SET EXERCISE:
Beginning at the first line of the data, print each line exactly, stopping after the line that contains "rad = math.radians".

DATASET SECTION:
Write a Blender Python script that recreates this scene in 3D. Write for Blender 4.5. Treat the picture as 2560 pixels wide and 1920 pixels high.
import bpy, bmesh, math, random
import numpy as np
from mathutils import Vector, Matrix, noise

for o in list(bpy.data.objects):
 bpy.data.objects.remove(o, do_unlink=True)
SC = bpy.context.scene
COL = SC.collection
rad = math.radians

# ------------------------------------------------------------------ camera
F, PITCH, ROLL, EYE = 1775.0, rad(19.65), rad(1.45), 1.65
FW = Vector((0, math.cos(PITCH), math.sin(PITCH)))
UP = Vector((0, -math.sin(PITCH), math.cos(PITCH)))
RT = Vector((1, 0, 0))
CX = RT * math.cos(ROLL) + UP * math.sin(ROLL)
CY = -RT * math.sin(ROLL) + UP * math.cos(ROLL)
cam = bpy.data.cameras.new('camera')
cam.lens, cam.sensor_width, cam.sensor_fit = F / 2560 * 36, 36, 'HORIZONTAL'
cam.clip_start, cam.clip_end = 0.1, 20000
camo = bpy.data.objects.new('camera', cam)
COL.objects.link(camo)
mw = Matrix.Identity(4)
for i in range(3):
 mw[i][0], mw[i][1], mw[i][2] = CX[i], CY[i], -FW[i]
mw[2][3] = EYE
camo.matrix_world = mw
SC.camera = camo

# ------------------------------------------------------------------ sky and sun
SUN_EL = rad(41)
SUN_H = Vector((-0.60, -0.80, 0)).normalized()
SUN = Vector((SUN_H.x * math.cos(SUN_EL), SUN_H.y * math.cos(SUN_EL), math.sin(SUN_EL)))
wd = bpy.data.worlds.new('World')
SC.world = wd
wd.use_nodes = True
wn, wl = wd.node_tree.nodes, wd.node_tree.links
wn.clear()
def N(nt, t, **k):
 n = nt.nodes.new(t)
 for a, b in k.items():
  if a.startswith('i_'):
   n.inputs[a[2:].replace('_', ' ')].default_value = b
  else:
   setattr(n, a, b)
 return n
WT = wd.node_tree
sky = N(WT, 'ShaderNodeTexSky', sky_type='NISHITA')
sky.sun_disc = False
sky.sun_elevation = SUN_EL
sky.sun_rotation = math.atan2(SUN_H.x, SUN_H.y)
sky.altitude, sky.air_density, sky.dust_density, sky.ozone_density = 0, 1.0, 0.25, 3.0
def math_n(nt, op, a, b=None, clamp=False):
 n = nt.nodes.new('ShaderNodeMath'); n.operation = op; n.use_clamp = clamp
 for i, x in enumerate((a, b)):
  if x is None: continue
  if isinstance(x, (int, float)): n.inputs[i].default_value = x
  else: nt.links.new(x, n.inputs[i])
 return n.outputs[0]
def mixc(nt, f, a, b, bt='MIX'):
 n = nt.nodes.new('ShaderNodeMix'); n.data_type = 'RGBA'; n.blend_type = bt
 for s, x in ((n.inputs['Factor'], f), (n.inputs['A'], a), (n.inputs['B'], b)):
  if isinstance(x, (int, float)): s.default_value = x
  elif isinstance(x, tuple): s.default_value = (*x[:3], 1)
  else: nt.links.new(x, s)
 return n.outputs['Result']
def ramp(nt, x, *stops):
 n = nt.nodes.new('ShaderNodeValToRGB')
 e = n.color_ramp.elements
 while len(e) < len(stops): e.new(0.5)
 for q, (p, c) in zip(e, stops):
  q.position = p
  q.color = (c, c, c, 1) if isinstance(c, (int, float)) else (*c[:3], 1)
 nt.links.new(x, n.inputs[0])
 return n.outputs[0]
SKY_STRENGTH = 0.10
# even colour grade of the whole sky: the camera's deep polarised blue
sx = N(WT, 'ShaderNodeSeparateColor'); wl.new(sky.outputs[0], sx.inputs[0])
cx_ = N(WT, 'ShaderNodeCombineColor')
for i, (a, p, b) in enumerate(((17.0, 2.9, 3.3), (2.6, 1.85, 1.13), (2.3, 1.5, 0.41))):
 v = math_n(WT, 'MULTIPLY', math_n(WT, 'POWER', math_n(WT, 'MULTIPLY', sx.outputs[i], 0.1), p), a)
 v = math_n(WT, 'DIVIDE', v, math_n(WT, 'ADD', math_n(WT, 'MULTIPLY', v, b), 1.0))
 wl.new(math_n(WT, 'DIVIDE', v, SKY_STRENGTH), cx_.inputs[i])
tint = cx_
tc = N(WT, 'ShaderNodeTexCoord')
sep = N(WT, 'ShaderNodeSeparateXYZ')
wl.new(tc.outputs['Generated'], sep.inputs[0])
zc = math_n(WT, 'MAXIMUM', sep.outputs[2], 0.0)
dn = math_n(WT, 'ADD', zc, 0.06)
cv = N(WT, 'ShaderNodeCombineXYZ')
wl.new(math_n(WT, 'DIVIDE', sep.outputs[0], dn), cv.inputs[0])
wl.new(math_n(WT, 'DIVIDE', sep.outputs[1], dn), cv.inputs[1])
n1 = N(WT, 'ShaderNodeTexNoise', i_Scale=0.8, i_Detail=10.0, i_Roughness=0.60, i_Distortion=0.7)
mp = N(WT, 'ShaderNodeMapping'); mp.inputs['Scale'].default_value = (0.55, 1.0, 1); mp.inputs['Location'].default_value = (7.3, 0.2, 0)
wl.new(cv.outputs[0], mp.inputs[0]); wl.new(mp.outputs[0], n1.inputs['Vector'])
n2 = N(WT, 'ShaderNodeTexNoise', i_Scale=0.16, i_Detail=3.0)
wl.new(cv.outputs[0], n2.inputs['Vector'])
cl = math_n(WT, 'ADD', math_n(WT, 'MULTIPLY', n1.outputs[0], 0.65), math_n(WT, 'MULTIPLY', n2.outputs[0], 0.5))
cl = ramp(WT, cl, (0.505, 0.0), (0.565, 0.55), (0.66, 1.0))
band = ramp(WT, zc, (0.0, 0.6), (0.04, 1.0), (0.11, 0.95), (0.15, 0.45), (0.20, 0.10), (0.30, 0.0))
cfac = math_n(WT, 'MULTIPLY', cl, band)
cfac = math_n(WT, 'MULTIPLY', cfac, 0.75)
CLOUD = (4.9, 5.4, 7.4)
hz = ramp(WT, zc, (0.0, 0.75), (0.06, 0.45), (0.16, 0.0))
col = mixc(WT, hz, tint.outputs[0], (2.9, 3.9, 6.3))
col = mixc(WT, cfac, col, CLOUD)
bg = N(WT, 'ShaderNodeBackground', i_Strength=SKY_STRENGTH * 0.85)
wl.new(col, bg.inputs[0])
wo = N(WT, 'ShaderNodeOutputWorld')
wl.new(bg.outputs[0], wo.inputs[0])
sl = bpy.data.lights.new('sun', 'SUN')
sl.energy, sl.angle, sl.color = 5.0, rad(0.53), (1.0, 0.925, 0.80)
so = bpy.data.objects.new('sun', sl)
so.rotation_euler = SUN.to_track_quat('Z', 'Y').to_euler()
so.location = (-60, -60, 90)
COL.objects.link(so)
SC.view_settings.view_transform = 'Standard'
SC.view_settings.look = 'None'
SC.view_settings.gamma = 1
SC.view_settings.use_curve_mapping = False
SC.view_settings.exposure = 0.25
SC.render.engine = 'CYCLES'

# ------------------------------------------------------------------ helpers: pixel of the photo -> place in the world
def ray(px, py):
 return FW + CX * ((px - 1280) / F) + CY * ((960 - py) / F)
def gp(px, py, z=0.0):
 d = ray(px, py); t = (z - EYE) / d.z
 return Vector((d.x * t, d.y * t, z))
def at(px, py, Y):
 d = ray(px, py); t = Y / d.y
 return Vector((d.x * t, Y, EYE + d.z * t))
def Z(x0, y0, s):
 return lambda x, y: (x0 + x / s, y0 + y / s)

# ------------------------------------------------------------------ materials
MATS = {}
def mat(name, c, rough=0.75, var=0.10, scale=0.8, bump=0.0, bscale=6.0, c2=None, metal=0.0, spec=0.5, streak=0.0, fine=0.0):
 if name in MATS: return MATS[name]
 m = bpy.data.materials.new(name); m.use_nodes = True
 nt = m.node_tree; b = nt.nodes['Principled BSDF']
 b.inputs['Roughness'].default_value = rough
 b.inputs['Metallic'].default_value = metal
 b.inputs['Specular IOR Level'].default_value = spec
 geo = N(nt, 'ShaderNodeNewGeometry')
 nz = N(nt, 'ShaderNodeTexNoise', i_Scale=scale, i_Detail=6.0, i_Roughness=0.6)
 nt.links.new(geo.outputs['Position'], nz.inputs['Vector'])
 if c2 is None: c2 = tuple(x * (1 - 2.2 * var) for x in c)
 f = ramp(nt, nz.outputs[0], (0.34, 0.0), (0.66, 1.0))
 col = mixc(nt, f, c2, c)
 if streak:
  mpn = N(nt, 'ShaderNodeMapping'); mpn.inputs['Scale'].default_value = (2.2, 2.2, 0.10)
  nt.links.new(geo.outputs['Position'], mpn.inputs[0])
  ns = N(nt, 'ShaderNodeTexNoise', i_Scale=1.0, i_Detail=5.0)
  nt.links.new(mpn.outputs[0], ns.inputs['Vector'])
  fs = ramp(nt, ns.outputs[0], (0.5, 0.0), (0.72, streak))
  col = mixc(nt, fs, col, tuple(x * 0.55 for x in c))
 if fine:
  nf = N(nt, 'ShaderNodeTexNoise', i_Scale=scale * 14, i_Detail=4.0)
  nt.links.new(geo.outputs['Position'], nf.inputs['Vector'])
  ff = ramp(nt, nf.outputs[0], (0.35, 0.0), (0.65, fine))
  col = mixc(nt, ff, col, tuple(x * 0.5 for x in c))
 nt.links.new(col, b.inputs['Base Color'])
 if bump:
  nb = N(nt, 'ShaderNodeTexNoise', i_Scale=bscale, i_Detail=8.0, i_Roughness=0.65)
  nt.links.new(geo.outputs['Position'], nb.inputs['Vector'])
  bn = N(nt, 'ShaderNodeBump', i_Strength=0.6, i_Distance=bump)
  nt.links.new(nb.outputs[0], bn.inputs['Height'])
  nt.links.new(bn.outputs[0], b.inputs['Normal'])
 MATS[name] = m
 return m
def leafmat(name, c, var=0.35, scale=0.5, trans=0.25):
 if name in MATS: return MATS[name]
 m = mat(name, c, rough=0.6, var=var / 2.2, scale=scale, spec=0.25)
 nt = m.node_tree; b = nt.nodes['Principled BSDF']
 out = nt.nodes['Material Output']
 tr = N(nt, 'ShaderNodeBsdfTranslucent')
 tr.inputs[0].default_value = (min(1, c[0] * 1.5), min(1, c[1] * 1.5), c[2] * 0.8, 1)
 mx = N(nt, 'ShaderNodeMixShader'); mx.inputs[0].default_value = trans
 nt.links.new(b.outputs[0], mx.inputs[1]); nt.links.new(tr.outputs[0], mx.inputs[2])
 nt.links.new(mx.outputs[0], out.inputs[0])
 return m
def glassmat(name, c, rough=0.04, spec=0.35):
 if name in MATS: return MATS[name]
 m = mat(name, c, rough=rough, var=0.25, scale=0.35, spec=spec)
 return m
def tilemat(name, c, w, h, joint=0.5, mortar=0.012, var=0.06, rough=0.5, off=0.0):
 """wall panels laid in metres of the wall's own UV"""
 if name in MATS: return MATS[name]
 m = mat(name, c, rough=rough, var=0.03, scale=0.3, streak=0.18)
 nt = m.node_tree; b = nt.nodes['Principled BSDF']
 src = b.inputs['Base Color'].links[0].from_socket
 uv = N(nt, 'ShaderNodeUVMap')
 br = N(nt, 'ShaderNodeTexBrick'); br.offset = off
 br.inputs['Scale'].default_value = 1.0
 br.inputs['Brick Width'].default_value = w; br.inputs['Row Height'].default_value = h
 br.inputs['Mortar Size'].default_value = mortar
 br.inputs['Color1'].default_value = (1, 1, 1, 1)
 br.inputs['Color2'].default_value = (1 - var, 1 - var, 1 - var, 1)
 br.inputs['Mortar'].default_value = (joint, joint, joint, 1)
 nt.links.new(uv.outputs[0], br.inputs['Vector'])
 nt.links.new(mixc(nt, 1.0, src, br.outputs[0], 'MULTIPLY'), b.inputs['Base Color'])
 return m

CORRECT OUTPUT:
Write a Blender Python script that recreates this scene in 3D. Write for Blender 4.5. Treat the picture as 2560 pixels wide and 1920 pixels high.
import bpy, bmesh, math, random
import numpy as np
from mathutils import Vector, Matrix, noise

for o in list(bpy.data.objects):
 bpy.data.objects.remove(o, do_unlink=True)
SC = bpy.context.scene
COL = SC.collection
rad = math.radians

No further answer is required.